И все-таки есть такое живое у Достоевского, что живее даже и этого. Все-таки когда читаешь просто человеческие, не «художественные» строчки, — «Маша лежит на столе. Увижусь ли с Машей?..»;
«Нет желчи и злобы в душе моей, хотелось бы так любить… Жизнь — дар, жизнь — счастье, каждая минута могла быть веком счастья… Ах! Кабы здоровье!..» — когда читаешь это, то вдруг, до абсолютной самоочевидности, становится ясно самое простое: ни один из его героев, ни все вместе не обладали они таким могучим жизнелюбием и таким состраданием к людям, каким переполнен был этот реальный, этот живой и очень больной человек. И еще самоочевиднее становится: все их жизнелюбие, все их сострадание — от него.
Глава 11
Черновики («Дело художника»)
Как помним, в черновиках к роману Достоевский записал для себя: «…уничтожить неопределенность, то есть так или этак объяснить все убийство…» Отсюда недвусмысленно следует, что здесь она все-таки — была. В чем же она выражалась и была ли здесь уничтожена?
«Уничтожение неопределенности» — отказ от исповеди?
Чем познается художественность в произведении искусства? Тем, если мы видим согласие, по возможности полное, художественной идеи с той формой, в которую она воплощена.
Каждый, кто хоть немного интересовался историей создания романа, знает: сначала он был задуман в форме исповеди преступника, потом Достоевский от этой формы отказался.
Почему отказался? Потому (считается обычно), что иначе отсекаются все эпизоды, в которых сам рассказчик не участвует. [44]
Сколько, однако, таких эпизодов? Из огромного числа (за сто) — всего около десяти. Неужели, если бы это понадобилось, Достоевский не сумел бы сделать их фактом сознания Раскольникова? Он решал задачи и посложнее. В «Подростке» еще больше таких эпизодов, а роман этот написан в форме исповеди. Стало быть, не в тех эпизодах дело, которые «не входили» в исповедь.
44
См. Гроссман Л. Достоевский. М.: Молодая гвардия, 1962. С. 345–346.
Возникает гипотеза: а может быть, сам Раскольников «не входил» в эту исповедь?

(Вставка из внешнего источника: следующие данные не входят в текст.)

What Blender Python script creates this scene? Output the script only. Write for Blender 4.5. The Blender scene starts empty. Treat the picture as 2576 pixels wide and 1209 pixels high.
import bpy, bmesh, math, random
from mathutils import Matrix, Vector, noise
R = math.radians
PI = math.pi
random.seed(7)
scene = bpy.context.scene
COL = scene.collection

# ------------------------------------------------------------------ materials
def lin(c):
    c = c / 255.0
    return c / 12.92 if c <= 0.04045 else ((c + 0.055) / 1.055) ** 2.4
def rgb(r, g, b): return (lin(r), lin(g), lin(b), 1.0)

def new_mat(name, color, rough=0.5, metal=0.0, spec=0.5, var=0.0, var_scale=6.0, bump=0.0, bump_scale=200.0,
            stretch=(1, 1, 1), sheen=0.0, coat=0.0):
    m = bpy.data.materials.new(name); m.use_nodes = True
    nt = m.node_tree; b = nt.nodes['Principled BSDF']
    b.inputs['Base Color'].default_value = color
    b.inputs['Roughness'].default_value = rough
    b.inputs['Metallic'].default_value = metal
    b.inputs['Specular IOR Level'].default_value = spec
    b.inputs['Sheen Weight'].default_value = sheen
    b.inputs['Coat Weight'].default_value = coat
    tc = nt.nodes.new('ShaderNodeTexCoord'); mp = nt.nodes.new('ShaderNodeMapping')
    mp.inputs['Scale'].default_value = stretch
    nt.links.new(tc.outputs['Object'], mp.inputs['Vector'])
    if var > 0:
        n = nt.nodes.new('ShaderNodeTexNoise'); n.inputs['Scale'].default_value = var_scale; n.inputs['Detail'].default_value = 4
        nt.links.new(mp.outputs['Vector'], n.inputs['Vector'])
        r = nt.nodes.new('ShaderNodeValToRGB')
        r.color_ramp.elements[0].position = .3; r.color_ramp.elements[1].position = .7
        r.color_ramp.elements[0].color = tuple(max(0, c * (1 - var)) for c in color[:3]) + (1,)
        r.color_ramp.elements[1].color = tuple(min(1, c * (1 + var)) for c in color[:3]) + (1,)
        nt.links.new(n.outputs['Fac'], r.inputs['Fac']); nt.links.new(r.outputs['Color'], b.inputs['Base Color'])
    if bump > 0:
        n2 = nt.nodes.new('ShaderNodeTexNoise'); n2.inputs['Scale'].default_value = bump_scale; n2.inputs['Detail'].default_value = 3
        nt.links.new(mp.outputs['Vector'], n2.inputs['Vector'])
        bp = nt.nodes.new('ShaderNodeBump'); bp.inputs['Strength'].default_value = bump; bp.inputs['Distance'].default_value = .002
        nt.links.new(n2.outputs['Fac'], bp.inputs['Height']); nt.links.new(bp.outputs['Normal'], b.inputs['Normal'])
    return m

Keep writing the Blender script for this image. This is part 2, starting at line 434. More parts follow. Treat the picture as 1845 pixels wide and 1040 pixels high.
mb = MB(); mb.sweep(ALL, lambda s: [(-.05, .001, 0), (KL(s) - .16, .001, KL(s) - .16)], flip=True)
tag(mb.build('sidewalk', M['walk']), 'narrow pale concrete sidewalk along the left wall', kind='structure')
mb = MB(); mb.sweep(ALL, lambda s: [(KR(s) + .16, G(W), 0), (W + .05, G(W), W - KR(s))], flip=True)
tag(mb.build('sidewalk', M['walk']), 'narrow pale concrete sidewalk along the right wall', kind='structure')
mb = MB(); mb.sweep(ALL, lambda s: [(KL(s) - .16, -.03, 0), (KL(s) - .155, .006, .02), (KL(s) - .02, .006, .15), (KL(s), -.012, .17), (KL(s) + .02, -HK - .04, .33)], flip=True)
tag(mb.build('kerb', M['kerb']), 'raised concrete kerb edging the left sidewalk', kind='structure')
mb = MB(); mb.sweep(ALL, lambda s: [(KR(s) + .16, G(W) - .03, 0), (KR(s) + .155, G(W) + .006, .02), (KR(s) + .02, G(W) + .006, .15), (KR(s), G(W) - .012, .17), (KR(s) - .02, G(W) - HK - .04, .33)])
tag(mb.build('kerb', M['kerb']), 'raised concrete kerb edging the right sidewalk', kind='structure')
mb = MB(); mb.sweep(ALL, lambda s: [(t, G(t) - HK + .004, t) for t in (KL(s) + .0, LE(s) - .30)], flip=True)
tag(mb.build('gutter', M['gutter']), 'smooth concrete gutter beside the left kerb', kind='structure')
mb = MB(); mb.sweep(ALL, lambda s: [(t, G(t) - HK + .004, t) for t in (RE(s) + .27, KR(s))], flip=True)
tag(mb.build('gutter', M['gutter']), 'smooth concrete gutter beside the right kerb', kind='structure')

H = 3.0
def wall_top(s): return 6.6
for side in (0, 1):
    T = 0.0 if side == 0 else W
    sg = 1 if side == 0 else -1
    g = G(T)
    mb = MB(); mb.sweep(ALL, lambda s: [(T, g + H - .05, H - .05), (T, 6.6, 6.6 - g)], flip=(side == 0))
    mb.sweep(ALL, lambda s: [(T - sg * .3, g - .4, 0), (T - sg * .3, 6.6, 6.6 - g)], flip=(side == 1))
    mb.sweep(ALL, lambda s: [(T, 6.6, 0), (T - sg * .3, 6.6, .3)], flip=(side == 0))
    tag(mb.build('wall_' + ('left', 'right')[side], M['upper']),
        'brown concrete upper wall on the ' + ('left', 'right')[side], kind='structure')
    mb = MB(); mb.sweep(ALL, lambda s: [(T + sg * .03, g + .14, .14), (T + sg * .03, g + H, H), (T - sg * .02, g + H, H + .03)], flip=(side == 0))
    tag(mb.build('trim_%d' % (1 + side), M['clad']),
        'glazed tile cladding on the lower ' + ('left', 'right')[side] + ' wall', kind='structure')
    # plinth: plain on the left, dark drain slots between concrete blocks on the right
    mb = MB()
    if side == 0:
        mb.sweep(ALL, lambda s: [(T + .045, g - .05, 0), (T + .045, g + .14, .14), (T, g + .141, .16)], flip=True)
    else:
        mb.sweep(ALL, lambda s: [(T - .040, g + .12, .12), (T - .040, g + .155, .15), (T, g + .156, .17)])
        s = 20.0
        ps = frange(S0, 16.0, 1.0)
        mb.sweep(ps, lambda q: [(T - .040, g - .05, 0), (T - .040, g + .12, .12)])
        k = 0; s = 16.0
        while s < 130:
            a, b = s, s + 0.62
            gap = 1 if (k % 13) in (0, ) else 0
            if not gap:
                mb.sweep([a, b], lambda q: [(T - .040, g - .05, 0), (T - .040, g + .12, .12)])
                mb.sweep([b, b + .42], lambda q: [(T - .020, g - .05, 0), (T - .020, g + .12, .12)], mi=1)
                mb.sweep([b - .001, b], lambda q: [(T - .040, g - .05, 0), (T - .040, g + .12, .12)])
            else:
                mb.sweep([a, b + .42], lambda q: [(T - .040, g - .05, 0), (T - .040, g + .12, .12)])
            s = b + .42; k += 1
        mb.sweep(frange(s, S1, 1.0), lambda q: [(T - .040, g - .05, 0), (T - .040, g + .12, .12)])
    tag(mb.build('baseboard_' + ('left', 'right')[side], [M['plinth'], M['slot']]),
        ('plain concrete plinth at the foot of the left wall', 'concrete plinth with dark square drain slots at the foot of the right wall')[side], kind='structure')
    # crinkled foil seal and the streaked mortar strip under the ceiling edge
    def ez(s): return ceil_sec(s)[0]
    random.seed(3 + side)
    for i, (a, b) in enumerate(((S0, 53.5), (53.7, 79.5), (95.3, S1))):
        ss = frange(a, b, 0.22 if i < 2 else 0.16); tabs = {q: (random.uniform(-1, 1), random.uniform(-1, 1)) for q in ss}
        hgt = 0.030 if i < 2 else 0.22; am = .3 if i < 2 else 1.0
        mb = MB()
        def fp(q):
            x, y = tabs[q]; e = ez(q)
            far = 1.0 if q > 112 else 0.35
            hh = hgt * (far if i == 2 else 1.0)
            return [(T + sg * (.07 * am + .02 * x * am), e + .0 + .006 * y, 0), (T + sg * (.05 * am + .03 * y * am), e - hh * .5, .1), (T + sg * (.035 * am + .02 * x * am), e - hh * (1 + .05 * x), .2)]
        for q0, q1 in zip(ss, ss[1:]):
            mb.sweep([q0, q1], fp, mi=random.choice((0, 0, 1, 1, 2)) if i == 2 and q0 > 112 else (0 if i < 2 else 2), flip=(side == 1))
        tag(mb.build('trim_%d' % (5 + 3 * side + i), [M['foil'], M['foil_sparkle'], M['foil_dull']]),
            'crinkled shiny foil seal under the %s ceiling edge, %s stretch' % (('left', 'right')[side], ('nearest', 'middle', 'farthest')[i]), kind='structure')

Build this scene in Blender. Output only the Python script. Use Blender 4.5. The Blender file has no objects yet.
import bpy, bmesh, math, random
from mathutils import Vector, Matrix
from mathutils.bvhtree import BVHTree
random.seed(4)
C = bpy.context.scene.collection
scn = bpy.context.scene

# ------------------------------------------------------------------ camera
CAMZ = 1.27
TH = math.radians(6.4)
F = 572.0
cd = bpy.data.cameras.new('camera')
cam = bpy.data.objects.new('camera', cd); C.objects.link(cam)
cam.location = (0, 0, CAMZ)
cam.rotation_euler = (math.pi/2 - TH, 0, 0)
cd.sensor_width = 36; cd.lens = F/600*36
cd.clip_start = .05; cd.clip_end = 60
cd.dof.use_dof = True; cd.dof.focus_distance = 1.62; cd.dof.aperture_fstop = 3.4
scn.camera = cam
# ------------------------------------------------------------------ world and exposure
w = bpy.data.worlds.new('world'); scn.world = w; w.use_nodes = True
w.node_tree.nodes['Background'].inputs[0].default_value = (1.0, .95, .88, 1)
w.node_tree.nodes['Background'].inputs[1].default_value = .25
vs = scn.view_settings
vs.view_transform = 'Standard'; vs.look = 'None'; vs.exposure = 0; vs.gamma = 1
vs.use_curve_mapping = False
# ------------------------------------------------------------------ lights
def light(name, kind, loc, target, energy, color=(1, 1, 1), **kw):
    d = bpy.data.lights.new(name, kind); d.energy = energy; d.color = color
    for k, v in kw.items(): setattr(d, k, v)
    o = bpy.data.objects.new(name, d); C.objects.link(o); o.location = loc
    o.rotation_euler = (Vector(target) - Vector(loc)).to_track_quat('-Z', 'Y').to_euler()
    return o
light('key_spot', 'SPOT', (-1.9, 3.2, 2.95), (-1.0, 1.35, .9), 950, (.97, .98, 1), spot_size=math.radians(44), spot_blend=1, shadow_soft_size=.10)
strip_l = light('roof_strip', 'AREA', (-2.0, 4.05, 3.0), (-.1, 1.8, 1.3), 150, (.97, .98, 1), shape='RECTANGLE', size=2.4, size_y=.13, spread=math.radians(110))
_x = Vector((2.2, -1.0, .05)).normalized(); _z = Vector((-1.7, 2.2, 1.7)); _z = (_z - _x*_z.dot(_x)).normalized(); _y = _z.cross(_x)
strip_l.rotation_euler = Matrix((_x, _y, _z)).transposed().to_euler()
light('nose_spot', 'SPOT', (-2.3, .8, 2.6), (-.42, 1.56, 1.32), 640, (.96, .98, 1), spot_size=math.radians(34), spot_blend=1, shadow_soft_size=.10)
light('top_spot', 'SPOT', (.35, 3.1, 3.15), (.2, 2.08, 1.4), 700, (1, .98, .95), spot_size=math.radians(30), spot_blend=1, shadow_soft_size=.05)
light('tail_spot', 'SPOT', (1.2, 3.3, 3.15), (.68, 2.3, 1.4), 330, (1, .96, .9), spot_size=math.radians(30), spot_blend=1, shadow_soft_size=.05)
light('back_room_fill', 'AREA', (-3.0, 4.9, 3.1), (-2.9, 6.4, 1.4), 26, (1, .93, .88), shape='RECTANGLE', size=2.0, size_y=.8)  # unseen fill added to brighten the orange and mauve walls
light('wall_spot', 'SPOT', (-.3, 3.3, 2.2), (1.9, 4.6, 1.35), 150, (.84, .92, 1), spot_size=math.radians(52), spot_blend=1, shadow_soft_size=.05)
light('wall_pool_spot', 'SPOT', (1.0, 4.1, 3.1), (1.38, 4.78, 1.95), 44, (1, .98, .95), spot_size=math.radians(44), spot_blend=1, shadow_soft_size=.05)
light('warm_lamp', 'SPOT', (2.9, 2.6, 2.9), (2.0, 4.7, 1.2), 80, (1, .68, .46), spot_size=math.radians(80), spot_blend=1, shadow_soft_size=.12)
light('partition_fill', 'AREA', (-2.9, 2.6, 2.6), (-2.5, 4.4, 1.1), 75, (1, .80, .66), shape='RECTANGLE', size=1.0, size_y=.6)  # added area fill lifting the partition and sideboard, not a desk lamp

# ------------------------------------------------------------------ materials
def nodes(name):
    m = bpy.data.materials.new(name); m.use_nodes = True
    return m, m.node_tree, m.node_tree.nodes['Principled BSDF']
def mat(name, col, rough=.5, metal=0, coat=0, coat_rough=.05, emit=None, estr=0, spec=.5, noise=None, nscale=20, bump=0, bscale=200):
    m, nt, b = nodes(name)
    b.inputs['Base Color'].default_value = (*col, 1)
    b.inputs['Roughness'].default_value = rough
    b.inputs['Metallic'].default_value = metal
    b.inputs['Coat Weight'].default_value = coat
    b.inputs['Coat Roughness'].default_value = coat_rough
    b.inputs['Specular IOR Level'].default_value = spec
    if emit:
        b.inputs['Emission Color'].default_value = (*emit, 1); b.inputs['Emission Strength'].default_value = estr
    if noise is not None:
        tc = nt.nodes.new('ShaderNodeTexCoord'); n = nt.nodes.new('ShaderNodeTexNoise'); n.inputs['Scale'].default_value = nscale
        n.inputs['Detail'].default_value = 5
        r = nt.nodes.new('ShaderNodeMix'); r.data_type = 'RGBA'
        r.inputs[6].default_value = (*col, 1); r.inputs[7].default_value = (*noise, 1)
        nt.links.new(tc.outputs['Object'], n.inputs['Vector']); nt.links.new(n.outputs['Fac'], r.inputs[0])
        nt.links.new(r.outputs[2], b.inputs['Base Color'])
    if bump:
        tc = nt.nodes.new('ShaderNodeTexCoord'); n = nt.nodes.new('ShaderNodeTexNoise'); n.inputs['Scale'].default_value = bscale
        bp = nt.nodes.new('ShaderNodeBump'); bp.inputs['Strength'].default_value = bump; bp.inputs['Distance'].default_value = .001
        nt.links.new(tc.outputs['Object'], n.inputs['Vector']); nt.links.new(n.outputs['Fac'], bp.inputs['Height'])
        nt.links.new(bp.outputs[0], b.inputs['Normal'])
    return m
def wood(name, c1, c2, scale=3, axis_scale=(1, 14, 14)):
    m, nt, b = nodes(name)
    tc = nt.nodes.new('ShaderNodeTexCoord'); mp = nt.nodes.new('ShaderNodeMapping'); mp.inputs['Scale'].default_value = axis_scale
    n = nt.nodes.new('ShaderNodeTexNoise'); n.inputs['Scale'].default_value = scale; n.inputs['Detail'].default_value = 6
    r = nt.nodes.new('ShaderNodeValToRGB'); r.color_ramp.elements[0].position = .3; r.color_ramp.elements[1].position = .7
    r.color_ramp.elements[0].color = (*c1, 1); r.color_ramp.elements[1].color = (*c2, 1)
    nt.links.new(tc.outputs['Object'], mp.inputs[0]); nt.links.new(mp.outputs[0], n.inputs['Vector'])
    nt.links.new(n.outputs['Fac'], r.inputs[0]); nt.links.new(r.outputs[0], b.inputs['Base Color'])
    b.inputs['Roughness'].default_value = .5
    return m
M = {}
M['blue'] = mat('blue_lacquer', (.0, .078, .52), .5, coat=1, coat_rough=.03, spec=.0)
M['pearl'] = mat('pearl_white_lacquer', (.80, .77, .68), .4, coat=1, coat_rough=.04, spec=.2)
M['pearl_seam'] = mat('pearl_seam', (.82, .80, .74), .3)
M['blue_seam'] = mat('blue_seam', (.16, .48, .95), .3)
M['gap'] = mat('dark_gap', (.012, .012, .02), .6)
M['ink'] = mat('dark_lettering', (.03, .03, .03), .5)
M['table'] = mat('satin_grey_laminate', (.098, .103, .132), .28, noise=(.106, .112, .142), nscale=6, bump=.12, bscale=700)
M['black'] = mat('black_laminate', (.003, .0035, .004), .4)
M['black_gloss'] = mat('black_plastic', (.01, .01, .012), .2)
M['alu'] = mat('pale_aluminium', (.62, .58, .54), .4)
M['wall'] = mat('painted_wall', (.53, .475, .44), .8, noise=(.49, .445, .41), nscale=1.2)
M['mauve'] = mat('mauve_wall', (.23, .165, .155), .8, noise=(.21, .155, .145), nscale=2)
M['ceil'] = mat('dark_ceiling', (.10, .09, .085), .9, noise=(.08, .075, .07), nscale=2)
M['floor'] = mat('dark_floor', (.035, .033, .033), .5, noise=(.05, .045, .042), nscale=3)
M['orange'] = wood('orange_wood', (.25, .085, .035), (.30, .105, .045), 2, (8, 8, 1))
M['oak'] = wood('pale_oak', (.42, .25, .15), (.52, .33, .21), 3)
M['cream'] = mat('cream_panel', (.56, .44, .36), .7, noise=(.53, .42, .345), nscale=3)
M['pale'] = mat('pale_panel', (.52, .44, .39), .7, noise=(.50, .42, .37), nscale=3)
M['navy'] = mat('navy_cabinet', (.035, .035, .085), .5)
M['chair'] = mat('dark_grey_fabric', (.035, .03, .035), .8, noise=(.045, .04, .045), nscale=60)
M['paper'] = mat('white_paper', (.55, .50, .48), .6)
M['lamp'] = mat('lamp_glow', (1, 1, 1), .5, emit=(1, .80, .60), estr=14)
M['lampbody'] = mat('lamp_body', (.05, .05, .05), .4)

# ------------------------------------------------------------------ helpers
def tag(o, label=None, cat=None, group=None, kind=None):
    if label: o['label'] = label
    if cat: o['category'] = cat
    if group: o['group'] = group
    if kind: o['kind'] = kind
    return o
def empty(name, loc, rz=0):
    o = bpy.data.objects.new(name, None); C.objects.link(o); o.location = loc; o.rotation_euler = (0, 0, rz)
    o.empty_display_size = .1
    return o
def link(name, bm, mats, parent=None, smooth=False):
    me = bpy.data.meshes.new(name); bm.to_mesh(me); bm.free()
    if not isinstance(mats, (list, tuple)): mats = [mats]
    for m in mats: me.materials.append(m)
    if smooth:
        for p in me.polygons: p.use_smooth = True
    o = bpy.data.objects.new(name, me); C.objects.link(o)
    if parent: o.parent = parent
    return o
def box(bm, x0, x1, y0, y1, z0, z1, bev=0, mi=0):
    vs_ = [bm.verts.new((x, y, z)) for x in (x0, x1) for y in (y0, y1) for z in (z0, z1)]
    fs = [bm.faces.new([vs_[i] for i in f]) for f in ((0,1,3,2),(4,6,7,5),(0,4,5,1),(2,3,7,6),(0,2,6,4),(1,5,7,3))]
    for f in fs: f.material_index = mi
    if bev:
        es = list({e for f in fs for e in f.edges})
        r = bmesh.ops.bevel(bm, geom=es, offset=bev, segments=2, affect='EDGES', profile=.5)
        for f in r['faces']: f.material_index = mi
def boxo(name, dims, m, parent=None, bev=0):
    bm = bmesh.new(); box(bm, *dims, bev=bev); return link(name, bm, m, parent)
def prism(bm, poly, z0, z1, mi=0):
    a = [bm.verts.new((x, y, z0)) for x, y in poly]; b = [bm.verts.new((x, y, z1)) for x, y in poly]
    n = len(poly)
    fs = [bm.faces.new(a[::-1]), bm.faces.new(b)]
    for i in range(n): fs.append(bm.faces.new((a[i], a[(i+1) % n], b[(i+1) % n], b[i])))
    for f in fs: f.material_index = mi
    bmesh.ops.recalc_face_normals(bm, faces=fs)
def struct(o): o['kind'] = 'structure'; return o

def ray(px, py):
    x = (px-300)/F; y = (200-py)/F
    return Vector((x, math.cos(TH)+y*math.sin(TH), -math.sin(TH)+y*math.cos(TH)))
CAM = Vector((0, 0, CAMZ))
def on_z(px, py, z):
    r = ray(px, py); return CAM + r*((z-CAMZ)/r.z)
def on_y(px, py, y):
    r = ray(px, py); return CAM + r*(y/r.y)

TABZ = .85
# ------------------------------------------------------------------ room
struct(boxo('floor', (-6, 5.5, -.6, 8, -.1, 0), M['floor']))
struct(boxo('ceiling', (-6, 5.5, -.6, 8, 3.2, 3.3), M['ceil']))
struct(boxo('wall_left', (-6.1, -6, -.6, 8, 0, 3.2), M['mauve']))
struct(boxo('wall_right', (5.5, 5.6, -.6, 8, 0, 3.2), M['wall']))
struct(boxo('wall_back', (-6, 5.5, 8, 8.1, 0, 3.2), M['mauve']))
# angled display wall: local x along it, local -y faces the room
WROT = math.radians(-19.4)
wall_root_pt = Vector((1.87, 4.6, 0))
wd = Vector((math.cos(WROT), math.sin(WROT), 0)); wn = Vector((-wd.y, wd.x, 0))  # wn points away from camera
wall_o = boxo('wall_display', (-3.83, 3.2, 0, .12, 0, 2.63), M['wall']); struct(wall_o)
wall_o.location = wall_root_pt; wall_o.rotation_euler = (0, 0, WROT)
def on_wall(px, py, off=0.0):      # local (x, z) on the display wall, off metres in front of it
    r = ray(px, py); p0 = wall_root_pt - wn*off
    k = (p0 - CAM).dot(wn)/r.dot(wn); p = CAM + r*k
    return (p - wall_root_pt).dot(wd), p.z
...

В предыдущей главе приводилась цитата: «ЧТОБЫ НАПИСАТЬ РОМАН, НАДО ЗАПАСТИСЬ ПРЕЖДЕ ВСЕГО ОДНИМ ИЛИ НЕСКОЛЬКИМИ СИЛЬНЫМИ ВПЕЧАТЛЕНИЯМИ, ПЕРЕЖИТЫМИ СЕРДЦЕМ АВТОРА ДЕЙСТВИТЕЛЬНО. В ЭТОМ ДЕЛО ПОЭТА». Но вот ее продолжение: «ИЗ ЭТОГО ВПЕЧАТЛЕНИЯ РАЗВИВАЕТСЯ ТЕМА, ПЛАН, СТРОЙНОЕ ЦЕЛОЕ. ТУТ ДЕЛО УЖЕ ХУДОЖНИКА, ХОТЯ ХУДОЖНИК И ПОЭТ ПОМОГАЮТ ДРУГ ДРУГУ И В ЭТОМ И В ДРУГОМ — В ОБОИХ СЛУЧАЯХ» (16; 10).